Il punto delle questioni in gioco – in Italia e non da meno in Europa – è pur sempre di ordine “politico”. Né tale carattere potrebbe essere aggirato neppure se scoppiasse tra il governo e le opposizioni un’idilliaca convergenza, ad esempio, sul salario minimo o su altri provvedimenti di carattere sociale.

E’ sempre esistita una “destra sociale”, come vi fu pure un “fascismo sociale”. Il quale, come tale, pur sempre fascismo restava, per quanto abbia offerto a taluni il pretesto per sostenere che Mussolini avrebbe fatto anche tante cose buone. Non vorremmo – “si parva licet componere magna”, come dice Virgilio – che, in un certo qual modo, succeda cosi anche con l’attuale governo della destra, cosicché una qualche reverenza riservata alle opposizioni in ordine al salario minimo, possa essere salutata come una svolta, tale non solo da contenere la “polarizzazione” del sistema – il che, di per sé, sarebbe auspicabile – ma addirittura da revocare in dubbio che abbia senso raffigurare la dialettica politica nel nostro Paese, ricorrendo ancora alla classica distinzione tra destra e sinistra.

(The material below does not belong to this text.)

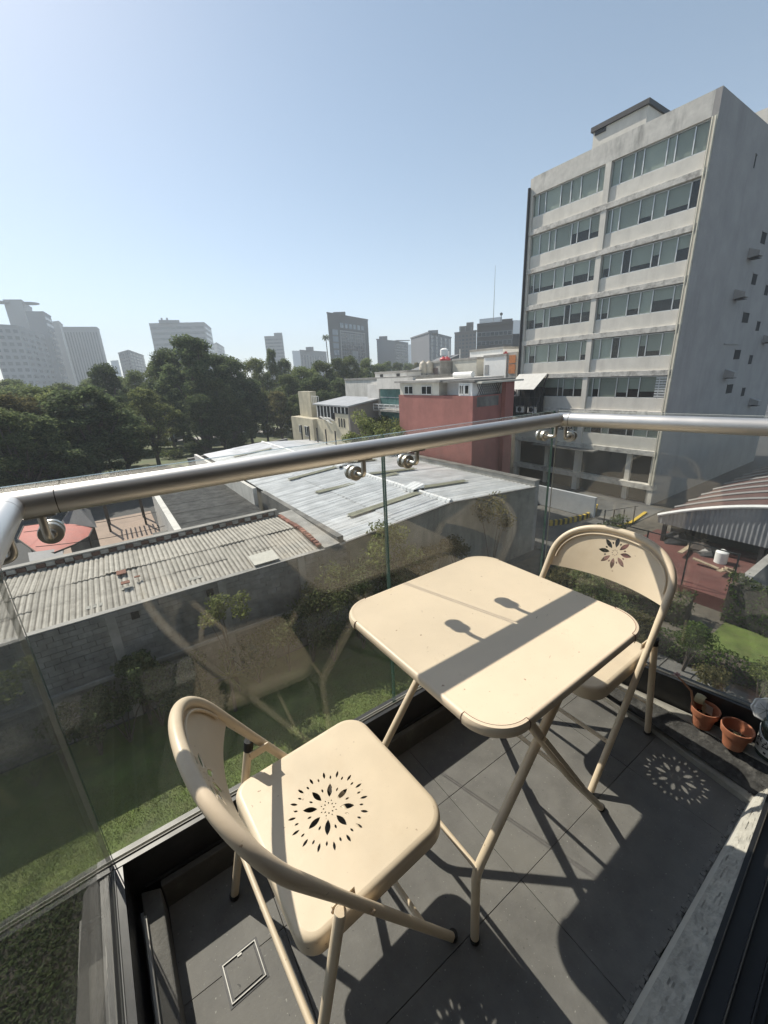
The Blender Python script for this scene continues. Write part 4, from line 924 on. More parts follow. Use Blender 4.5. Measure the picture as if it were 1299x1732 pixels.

Categorie che sicuramente vengono da lontano, storicamente datate ed insufficienti, almeno nella loro classica versione, a dar conto delle “transizioni” che, se non vogliamo cedere all’ automatismo degli eventi, dobbiamo inventare e governare. Eppure ciò non toglie che il problema non sia mai o almeno non sia mai soltanto “cosa fare”, ma anche – anzi, in primo luogo, in un contesto plurale di culture dissimili sia dal punto di vista ideale che in quanto a radici storiche e radicamento sociale – “con chi”, con quali alleanze tra forze che hanno differenti visioni del mondo, fare riforme che pur, in quanto tali, si possono condividere, magari mediandone forme consonanti che favoriscano la condivisione degli uni e degli altri.

La dinamica della cosiddetta “prima” Repubblica” è stata sempre connotata in tal senso. Il progressivo allargamento delle basi democratiche dello Stato – dalla coalizione centrista composta da De Gasperi tra forze cattoliche e laiche, alla svolta storica del centro sinistra e poi, soprattutto, alla politica della “solidarietà nazionale” – è avvenuto, superando progressivamente pregiudizi e resistenze, attraverso la progressiva e paziente maturazione di intese che, per quanto sicuramente problematiche dal punto di vista programmatico, hanno trovato il loro punto dirimente sul piano strettamente politico.

Sia sul piano interno, dove hanno dovuto “affiatarsi” visioni di fondo, talune perfino fortemente “ideologizzate”, non esattamente coincidenti. Sia, addirittura, in ordine ai riflessi internazionali degli indirizzi politici che l’Italia andava via via assumendo. In altri termini, le forze politiche si definiscono – e, dunque, vanno giudicate – anzitutto in ordine ai valori di libertà solidale e di giustizia equanime che fanno propri.

In ordine alla forma di Stato che intendono promuovere, circa la concezione che assumono in tema di ordinamento democratico, democrazia rappresentativa, centralità effettiva del Parlamento, rispetto della separazione dei poteri.
Così per quanto concerne il ruolo dei partiti, la valorizzazione dei corpi intermedi, il rispetto delle autonomie locali entro una visione unitaria del Paese, l’ ampliamento della partecipazione democratica.

Su questi punti è legittimo attendersi che la destra, se ritiene, faccia capire di che pasta è fatta, piuttosto che insistere su presidenzialismo ed autonomia differenziata, tanto per cominciare. Cambierebbe nulla o ben poco se il “populismo” leghista si tingesse di una nuance “social” e così il nazionalismo meloniano.

Del resto, questa chiave di lettura vale anche per le opposizioni. PD e Movimento 5 Stelle potranno pure convenire su alcuni aspetti programmatici, ma non si illudano di poter creare chissà quale fronte unitario. Restano forze ben diverse, che rispondono a culture politiche ed intuizioni originarie che nulla hanno a che vedere le une con le altre.
Il PD, per quanto abbia sciupato questa chance, è pur sempre la ricercata sintesi tra le grandi culture popolari del nostro Paese ed i 5Stelle il partito del “vaffa”.

Ogni forza politica può evolvere ed emendarsi, ma non può svellere le radici dal un terreno in cui sono germogliate e trapiantarle altrove. Con il che, se quelle sono le radici, quella e non altro è la linfa che possono trarre dall’ humus che le ha alimentate. Ed il tempo non mancherà di essere di ciò buon testimone.